Volume 10, #20 June 8, 2006 POLITICS WITH BITE! CONTACT HELP previous BACK ISSUES next
A FORUM FOR ANTI-AUTHORITARIAN POLITICAL OPINION, RESEARCH AND HUMOR

Undermining the War Effort

by Geov Parrish

Reports of the alleged execution of up to two dozen Iraqi civilians by US Marines in the city of Haditha last November have been floating around since February. Until recently, Haditha generated a disinterested murmur barely louder than those of all the other reports of US killings of numbers of Iraqi civilians that have surfaced in the last three years, primarily in Arabic-language media, forgotten soon after. But a Time magazine report and a subsequent US military investigation have suddenly turned Haditha into a major story.

And so it was that Pentagon ally and war critic Rep. Jack Murtha made headlines May 28 when he pronounced, on ABC's This Week, that Haditha could be "worse than Abu Ghraib" for its potential to undermine the US war effort.

Let's set aside for the moment the most obvious response ("How can you undermine a complete disaster?"). Murtha's reasoning bugs me, a lot, for what it says about both the American public's idea of war and our rather patronizing idea of Iraqis.
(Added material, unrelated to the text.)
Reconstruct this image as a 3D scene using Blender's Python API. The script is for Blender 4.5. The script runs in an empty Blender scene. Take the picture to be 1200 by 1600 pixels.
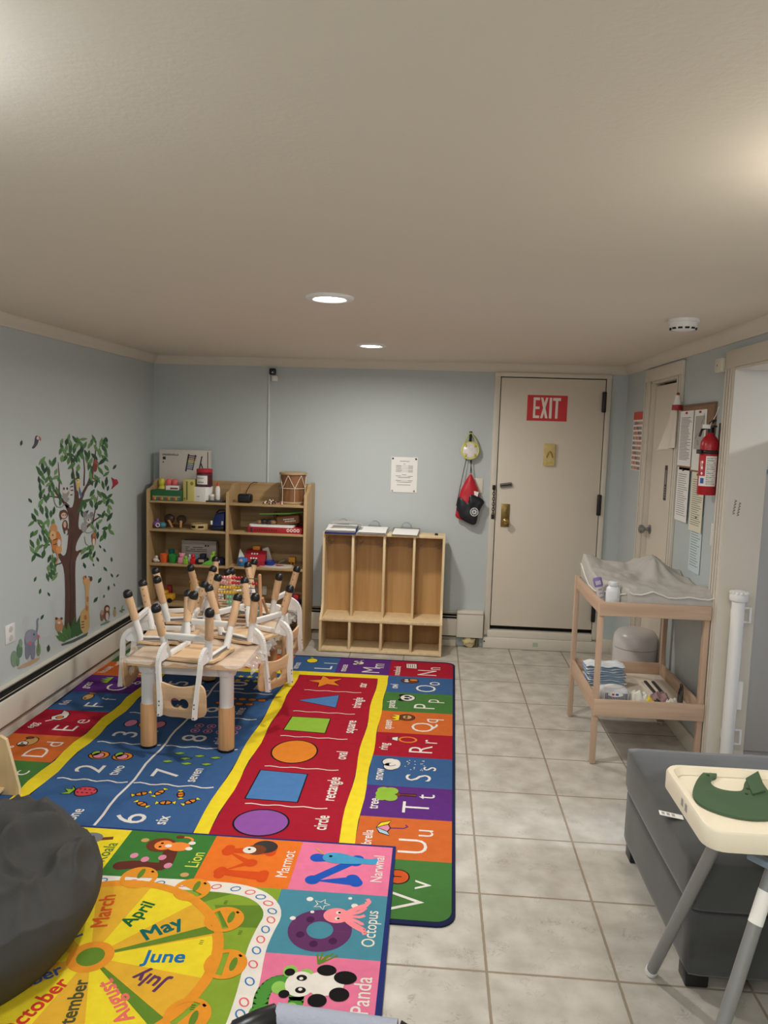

We already know that nobody in Washington, Republican or Democrat, is judging the success of the war in Iraq by whether the American public supports it. So the basic logic of Murtha's assertion, and others like it, is a calculus of the impact of Haditha--both the murders and the Pentagon cover-up--on Iraqis' perception of whether the presence of US troops is a worthwhile thing.

Every poll shows that a supermajority of the Iraqi public would like to see at least a timetable for US troop withdrawal, if not an immediate pullout. But somehow Murtha--and for Rep. Murtha you may insert the thinking of most anyone among the Beltway political class--is concerned that Haditha will sour the opinions of Iraqis already largely opposed to our presence.

But to suggest that the commission of an atrocity will all but doom the war effort is to suggest that the war effort was, from the inception, all but doomed. Atrocities happen in every war. It's the nature of war. Counter-insurgency wars are especially nasty. One should expect bad things to happen when one makes a decision to go to war. If Haditha means that the presence of US troops in Iraq in the future is unlikely to be productive, then what it means is that there was never any chance our soldiers' presence would be productive in the first place, because atrocities were all but inevitable. Which, I suspect, is not what Rep. Murtha was trying to say, although it may well be true. And in terms of "worse then Abu Ghraib," I get kinda fuzzy as to why the moral fallout from the actions of a dozen mostly low-ranking Marines would be worse than that of torture policies crafted and approved at the highest levels of US government.

I'm also having a hard time understanding why the average Iraqi should care about the cold-blooded murders of a couple of dozen more civilians when somewhere between 40,000 and 200,000 civilians have already died as a result of the 2003 invasion. And don't forget the additional half million plus civilians, mostly children, killed in the 1990s by US-led sanctions; Iraqis haven't. In modern warfare, 90 percent of casualties are civilian, and Iraq appears no different. Since US soldiers and bombers have been responsible for a significant number of those deaths already--and through our launching of the war we're responsible for all of them--what's the difference between cold-blooded executions (if that in fact is what happened in Haditha) and soldiers that proceed despite the statistical certainty of massive "collateral damage"?

The "oops, we weren't really aiming for them" defense might make our soldiers and a queasy American public feel better about civilian deaths we've caused halfway around the world, but to survivors, loved ones, and the Iraqi countrymen who will be the judges of whether US soldiers' success has been "undermined," I doubt it makes much difference at all. Dead is dead. If it's at the hands of a foreign occupier, how inclined would you be to either take an uninvestigated claim of "that was an accident" at face value, or to forgive the perpetrators?

And then, there's the cover-up. This is even less of a shock than the original atrocity. From Abu Ghraib to white phosphorus to Pat Tillman and Jessica Lynch, virtually every major story in the last three years involving the battlefield has involved either fanciful storytelling or serious ass-covering by the Pentagon. The very language of the DoD and White House is one of lies and misperception: "collateral damage," "enemy combatants," and so on. And the invasion of Iraq itself was based on White House lies and continues to be sold with the same cabal's crudely delusional fantasies. The tone starts at the top, and oozes down the chain of command. Have Iraqis caught on to the fact that official America lies routinely? Sure they have. It's patronizing and insulting to think otherwise.

Should Iraqis be angry, and will they be angry, about what happened at Haditha? Of course. But I very much doubt they are surprised, and we shouldn't be, either. This is what war smells like. Iraqis are already well aware of what's been going on. Hopefully, Americans will figure it out soon.